Fare thee well, glorious beard of Rougned Odor.
Image: Getty Images

Because he’s been traded to the New York Yankees, Rougned Odor has to adopt the identity of a “clean-cut” American baseball player due to a policy that’s 48 years old.

Since 1973, the Yankees have maintained a ruling that their players must have their hair cut above their jersey collar, and they’re not permitted to wear beards. Yes, even today, in 2021, you can’t wear a beard with your Yankee pinstripes, even though facial hair is as common as mask-wearing at this stage.
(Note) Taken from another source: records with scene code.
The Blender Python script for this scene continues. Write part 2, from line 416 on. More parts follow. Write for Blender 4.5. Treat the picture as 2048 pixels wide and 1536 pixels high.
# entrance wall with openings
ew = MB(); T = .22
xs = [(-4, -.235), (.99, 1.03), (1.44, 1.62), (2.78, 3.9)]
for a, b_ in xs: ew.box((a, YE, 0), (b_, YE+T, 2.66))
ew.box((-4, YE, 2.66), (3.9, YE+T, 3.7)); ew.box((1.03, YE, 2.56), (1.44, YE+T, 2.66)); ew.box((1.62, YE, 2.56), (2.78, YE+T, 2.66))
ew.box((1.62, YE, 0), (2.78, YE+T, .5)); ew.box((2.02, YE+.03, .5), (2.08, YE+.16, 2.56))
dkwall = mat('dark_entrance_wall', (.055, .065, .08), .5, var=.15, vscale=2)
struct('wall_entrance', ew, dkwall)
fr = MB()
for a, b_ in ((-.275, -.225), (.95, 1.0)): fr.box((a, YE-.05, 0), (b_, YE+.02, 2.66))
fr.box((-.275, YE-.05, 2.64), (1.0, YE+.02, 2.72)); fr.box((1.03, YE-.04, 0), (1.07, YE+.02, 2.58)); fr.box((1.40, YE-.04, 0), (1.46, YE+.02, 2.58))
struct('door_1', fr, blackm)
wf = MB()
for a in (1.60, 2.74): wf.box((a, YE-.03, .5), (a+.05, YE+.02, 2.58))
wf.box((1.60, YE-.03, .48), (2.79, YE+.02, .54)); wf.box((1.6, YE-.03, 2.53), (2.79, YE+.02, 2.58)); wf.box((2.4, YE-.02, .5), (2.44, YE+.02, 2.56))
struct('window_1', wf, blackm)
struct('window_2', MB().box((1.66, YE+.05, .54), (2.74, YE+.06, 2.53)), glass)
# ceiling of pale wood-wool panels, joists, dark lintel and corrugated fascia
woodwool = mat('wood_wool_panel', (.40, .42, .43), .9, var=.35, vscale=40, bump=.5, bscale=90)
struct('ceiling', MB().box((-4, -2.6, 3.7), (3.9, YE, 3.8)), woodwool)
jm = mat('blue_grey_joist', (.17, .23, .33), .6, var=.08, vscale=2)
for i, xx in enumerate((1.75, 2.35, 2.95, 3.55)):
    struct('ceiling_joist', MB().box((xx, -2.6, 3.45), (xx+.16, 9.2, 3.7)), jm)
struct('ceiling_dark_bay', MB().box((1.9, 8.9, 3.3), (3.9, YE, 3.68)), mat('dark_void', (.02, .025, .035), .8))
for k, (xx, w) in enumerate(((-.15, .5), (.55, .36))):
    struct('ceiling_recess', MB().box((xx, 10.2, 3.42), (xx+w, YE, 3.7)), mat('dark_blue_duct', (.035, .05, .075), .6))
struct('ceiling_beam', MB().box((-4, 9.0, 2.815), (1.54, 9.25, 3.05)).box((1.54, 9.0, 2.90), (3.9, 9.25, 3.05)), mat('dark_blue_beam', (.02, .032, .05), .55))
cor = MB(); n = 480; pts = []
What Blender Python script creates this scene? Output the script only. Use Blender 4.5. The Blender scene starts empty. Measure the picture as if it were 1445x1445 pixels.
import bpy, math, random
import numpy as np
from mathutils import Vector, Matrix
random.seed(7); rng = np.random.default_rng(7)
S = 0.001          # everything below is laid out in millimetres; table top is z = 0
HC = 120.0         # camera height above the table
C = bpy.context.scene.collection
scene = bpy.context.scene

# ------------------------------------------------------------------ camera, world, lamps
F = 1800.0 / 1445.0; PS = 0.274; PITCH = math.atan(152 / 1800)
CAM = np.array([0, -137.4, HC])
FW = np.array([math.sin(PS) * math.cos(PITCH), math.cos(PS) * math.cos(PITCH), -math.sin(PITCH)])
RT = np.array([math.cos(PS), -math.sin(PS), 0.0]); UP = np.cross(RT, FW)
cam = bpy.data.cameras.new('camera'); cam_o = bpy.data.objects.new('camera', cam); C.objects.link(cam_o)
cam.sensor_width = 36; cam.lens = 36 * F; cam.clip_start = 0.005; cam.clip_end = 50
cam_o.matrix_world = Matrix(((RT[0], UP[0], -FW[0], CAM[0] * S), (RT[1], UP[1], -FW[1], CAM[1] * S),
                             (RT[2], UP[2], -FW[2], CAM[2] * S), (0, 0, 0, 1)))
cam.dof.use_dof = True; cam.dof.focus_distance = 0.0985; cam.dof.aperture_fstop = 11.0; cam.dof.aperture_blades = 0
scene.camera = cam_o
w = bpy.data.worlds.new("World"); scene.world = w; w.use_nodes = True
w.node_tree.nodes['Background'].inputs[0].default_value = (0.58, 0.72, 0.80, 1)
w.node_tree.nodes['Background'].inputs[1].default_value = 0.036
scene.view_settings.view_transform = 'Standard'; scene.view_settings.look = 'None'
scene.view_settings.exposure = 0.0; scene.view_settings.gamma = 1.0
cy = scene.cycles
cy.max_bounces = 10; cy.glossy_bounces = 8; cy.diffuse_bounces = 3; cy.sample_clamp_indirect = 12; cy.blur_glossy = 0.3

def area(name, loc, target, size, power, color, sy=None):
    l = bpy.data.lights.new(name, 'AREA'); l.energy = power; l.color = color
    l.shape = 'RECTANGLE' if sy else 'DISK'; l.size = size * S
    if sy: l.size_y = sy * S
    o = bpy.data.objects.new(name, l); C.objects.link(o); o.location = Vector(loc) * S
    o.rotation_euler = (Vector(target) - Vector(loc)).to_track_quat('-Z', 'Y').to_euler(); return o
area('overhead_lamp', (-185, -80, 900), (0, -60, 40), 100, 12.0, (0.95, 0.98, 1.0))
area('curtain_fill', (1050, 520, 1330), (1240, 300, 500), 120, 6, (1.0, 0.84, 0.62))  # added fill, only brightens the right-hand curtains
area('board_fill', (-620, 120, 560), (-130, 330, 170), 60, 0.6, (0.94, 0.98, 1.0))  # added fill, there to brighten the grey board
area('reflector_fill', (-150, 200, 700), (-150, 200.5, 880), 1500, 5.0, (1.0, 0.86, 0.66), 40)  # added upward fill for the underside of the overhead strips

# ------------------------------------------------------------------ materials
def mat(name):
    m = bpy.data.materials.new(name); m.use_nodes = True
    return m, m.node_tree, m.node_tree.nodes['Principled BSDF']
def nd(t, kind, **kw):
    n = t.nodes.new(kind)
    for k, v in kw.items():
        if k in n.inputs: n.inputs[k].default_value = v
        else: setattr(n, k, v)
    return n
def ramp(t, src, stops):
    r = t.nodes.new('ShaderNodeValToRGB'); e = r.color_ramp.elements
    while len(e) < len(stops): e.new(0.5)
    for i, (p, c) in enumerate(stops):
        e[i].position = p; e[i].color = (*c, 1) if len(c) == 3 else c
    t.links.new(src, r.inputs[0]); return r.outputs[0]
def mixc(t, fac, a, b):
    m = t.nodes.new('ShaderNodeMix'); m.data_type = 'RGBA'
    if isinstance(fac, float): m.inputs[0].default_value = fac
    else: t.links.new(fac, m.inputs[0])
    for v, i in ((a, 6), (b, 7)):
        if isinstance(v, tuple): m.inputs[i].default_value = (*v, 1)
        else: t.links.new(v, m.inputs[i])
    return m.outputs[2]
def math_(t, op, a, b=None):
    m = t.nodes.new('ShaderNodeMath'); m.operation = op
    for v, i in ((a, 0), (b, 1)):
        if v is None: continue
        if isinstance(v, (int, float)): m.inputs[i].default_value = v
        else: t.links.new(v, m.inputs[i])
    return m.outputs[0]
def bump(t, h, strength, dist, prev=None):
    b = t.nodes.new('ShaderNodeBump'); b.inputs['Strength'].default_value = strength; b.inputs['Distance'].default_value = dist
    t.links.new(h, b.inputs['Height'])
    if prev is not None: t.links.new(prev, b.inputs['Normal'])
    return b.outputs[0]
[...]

The rule was implemented after long-time Yankees owner George Steinbrenner spotted what he deemed was the sloppy appearance of Thurman Munson during, of all things, the National Anthem performance before a game. It’s all starting to make sense now, isn’t it? You’re allowed a mustache for religious reasons, but in 2021, people don’t wear only mustaches in the way they did five decades ago. How many movies, documentaries, or shows have you seen since where the resident creep has only a mustache?

I mean, just look at this shit, no offense to Tony Zych. But c’mon. You think this looks better? And more “professional”?

It’s arguably the dumbest policy in all of sports, dripping with the organizational arrogance of the New World Order in the Monday Night Wars. And seeing all of your workers as “the same” is not a good thing. It’s as bad as telling a person of color that you don’t “see color.” You should generally respect people for who they are, not who you want them to be.

Restricting the facial hair one could have in your organization is in the same class of wrong as not allowing Black women to wear twists in your offices. Or like when executives grow uncomfortable when the Latina reporter appears to be “too curvy.” It’s reflective of a forced set of ideals, that your way is the best way, which perfectly encapsulates how we’ve gotten to the current social justice stand-off between arguing sides in this country.

It’s one thing for the Miami Heat to have “Heat Culture,” which is built around hard work, being in ridiculously good shape compared to others in the NBA, and things in that regard. It’s another for the Yankees to restrict the individuality of their players as more people justifyingly seek empowerment and equality during a pivotal time in America. These are people, not property.

Remember what Steinbrenner said about Johnny Damon upon adding him from the Boston Red Sox, where Damon previously had long hair and a beard, delivered in typical villainous billionaire fashion: “He looks like a Yankee, he sounds like a Yankee, and he is a Yankee.”

It’s why Brian Wilson is to be commended for standing up against this rule, rooted in corporate favoritism and ideology that upholds the traditional “American way.” It’s why Andrew McCutchen, who was a Yankee for 30 games in 2018 (playoffs included), bashed the team’s policy previously. And it’s why David Price says he’d never play with them, citing his preferred individuality. Eight years later, he still hasn’t.

“I wouldn’t sign a long-term deal there. Those rules, that’s old-school baseball. I was born in ’85. That’s not for me. That’s not something I want to be a part of,” Price said in 2013.

So, now, the Venezuelan-born Odor now must shave a beard he’s clearly worked hard to grow to join an organization that clearly doesn’t want such expression in its ranks. Odor himself might not become an integral player of the Yankee roster judging by his production in recent seasons, though he is a fan favorite for obvious reasons; even still, the point remains. It’s beyond time for the Yankees’ facial hair policy to go, and if Major League Baseball is interested in doing things correctly, they should get this one right, too.